De niña, cada 28 de enero corría hacia la escuela ataviada con aro, balde y paleta. Entonaba los versos sencillos y escribía poemas al amigo de La Edad de Oro. A mi corta edad veía a nuestro Apóstol como un paradigma salvador, mas no lograba asumir la totalidad de su imagen humana.
«El amor, madre, a la patria no es el amor ridículo a la tierra, ni a la yerba que pisan nuestras plantas, es el odio invencible a quien la oprime, es el rencor eterno a quien la ataca », leyó aquella maestra de primaria y comprendí sin caer en chovinismo o posturas narcisistas que lo propio de nuestro país es lo mejor en cualquier aspecto. Serían el sentido de propiedad, la entrega sin límites, el sacrificio de anteponer los deseos y necesidades individuales ante el interés colectivo, los elementos que harían perdurar la república martiana.
Mas, Martí fue cambiando, desdibujándose de dios en humano, corporizándose como hijo, padre y amante, sin aureola, pero pletórico de dignidad y altruismo. De pequeño se divertía con los animales y disfrutaba de la naturaleza. Ya joven, vestía de negro, símbolo de luto por la Cuba esclava. Sus ojos no eran negros, sino pardos, del color de las olas, desde lo oscuro hasta lo claro, desde pardo a verde mar.

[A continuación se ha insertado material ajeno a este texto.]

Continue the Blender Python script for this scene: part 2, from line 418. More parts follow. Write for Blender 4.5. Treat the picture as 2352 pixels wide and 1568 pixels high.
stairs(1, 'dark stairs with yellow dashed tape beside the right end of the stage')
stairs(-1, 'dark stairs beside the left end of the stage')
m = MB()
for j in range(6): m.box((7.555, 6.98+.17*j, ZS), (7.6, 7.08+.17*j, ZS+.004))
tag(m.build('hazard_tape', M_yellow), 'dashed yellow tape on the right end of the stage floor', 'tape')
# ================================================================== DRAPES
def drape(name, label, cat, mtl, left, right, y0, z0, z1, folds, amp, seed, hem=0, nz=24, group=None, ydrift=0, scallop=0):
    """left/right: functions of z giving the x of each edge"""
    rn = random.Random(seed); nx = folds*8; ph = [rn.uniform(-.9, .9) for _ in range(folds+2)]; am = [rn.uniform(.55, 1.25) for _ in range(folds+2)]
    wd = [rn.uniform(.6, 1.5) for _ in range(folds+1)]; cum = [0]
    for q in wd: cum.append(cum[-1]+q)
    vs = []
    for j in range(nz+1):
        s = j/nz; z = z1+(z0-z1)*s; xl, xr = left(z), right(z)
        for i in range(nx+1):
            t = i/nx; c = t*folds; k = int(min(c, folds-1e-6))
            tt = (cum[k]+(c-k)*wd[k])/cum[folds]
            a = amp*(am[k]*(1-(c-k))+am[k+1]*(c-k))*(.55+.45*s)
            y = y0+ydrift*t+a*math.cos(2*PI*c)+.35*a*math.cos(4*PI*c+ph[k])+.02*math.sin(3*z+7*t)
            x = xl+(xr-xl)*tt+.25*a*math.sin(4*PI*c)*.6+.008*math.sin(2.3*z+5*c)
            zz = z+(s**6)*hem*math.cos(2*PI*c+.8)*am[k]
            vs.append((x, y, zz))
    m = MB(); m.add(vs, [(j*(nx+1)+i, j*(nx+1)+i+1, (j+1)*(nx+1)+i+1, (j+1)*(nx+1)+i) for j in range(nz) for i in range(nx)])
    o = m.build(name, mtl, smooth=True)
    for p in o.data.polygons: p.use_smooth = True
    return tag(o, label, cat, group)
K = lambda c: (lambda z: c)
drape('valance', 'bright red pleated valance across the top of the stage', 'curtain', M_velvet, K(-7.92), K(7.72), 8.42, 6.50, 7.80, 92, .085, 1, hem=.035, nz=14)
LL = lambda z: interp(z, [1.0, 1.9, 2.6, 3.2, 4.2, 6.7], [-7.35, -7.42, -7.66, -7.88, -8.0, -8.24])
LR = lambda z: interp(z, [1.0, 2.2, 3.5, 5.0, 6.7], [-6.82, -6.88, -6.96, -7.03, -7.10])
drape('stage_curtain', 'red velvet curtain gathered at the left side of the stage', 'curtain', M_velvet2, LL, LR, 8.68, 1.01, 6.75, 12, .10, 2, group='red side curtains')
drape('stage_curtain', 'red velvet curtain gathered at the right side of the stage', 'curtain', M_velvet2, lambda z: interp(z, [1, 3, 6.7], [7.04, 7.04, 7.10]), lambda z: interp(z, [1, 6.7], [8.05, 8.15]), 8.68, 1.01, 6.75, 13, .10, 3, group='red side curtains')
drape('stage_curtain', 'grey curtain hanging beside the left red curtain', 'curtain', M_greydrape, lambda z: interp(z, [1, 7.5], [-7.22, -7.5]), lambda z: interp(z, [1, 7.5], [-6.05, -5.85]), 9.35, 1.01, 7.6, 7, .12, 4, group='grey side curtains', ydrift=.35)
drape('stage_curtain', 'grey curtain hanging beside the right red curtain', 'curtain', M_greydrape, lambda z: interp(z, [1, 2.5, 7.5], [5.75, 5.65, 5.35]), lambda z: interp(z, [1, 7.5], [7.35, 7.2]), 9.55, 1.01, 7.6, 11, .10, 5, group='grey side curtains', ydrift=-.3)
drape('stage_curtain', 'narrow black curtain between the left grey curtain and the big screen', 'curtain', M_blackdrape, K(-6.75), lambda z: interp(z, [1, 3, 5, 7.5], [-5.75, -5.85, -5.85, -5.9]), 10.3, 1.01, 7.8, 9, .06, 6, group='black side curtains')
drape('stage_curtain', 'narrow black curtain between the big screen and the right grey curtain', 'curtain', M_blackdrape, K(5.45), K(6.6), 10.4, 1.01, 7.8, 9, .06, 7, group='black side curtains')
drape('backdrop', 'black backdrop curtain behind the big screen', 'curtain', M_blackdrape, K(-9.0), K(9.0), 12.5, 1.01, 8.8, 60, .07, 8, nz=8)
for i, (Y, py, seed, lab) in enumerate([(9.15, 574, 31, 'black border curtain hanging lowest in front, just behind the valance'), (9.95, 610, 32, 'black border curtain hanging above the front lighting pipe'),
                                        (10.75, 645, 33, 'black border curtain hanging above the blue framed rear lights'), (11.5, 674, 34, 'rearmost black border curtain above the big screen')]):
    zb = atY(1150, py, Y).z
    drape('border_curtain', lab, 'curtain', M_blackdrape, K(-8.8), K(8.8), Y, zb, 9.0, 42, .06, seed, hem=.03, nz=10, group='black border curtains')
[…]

No era tan grande su cabeza como le han dado los escultores para simbolizar mejor el pensamiento genial del Apóstol. Su frente sí, notablemente alta y despejada; sus cejas, pobladas; grueso el bigote.
Como intelectual y artista tenía las manos finas y afiladas. Inquieto y nervioso era, frágil de cuerpo, precario de salud, rápido al andar; vivía errante, sin casa, sin baúl, sin ropas. Dormía en el hogar de un amigo o en el hotel más cercano a donde le llegara la noche. Comía donde fuera mejor y más barato, ordenaba una comida admirable y, sin embargo, ingería poco.
Cubano de raíz, ni tan diferente ni tan aislado en el tiempo. Para mí nada ausente, sino metamorfoseado.
Lo veo cada día al salir a la calle, en el obrero que trabaja de cara al sol, ese que rechaza lo infructuoso, y compone lo yermo y baldío. «Ocuparse en lo fácil cuando se tienen bríos para intentar lo difícil, es despojar de su dignidad al talento », dijo el Maestro.
El Martí que torna a diario en un pueblo de emprendedores; en la mujer, que vale por sus méritos y no por seducciones vergonzosas.
Lo encuentro en el trovador que musicaliza los versos sencillos, o en el orador que «se emplea sin rezagos de interés propio ni pujos de autoridad confesos u ocultos » para describir una isla pujante de virtudes.
He crecido, soy mujer. En las noches de enero, Martí me llega en plenilunio de lumbres juveniles, proa al futuro.
Hoy, a 165 años de su natalicio, comprendo que no se trata solo de un gran hombre, sino de que fue sencillamente hombre… en la más cabal y olvidada acepción del término.